Textes choisis parmi les écrits et les enseignements du Père Theodossios Marie de la Croix
L'amitié
L'amitié réelle, personne ne peut la détruire; et ce cadeau de Dieu fait une incision de feu dans les âmes qui avancent pour sa gloire et avec le désir de convertir l'univers. Quand l'amitié, et en général tout sentiment d'affection, arrive à se placer sur ce niveau, sur cette sensibilité, elle est tellement libre, tellement grande, et elle grandit tellement chaque jour, qu'aucune épreuve extérieure ne peut la blesser et ne peut l'ébranler. Mais il faut pour cela qu'elle soit cimentée dans l'amour de Dieu et fondée sur cet amour de Dieu, et donc aussi sur l'amour de toutes les âmes pour leur conversion; alors cette amitié, ce lien des âmes, est dépouillé de toute vanité et de tout égoïsme .
Si notre joie n'est pas fondée sur le bien éternel des autres et sur la joie des autres, même parfois temporelle mais qui les aide à la longue à se réveiller, notre vie est morte, notre sensibilité est absolument passagère et friable, et nos affections sont basées sur notre égoïsme, notre orgueil, notre amour de nous-mêmes. Cela ne signifie pas que l'amour le plus parfait ne comporte pas des douleurs et des difficultés: les frères les plus saints, les amis les plus profonds, peuvent connaître des moments de peine; mais personne ne peut toucher le fond; c'est comme les vagues de la mer: elles peuvent avoir des dizaines de mètres de hauteur, le fond de la mer reste stable et immobile; c'est là qu'est la vraie amitié en Dieu, dans les profondeurs de l'océan de l'amour.
La vraie amitié est une grâce de Dieu, elle est un lien réel de l'amour de Dieu; mais parce qu'il est réel, l'homme est libre du temps, de la terre, et avance à travers vents et marées, à travers toutes les difficultés, et le point de sa joie est immuable: c'est le bien des autres.

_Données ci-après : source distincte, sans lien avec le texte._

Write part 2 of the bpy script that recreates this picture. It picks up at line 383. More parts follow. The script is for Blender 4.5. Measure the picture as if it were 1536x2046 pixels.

Et comme il y. a cette préoccupation du salut de l'humanité, plus le lien est fraternel, plus l'amitié est délicate et profonde. Il y a toujours une peine, une douleur, celle de l'humanité entière; et le fait que cette douleur soit vécue, le fait qu'elle fasse partie de l'âme des amis, rend l'amitié de plus en plus belle et éternelle.
Le Christ ne reprochait pas continuellement aux apôtres leur "sommarité"; ce n'est pas ainsi qu'II les a convertis et les a unis au grand mystère de sa Croix; mais Il les a aimés dès le commencement tels qu'ils étaient, prenant sur Lui toute la solitude et les souffrances qu'entraînait cette "sommarité". Bien plus que les miracles et les discours, c'est cette clémence infinie du Christ qui a engendré le premier noyau de l'Eglise. Et à travers tous ses Saints et ses Serviteurs, I'Eglise ne cesse d'exprimer l'autorité royale du Christ. Si nous voulons nous aussi participer à la royauté du Christ, nous devons vivre continuellement cette clémence, nous devons vivre ce pardon universel à l'égard de toute âme, et donc d'abord à l'égard de chaque frère.
Le testament du plus grand théologien de tous les temps, I'apôtre saint Jean, est cette prière qu'il répétait inlassablement: "Mes petits enfants, aimez-vous les uns les autres". En dehors de cet amour, toutes les pensées et toutes les actions restent vaines; mais si nous réalisons cet appel de saint Jean, alors nous participons à la royauté du Christ qui est sainte délicatesse et respect fraternel, d'abord dans notre attitude intérieure, et dans toutes nos manifestations extérieures. Or cette sainte délicatesse ne peut exister que si l'on a toujours présente devant soi l'âme du frère, c'est-à-dire son bien éternel.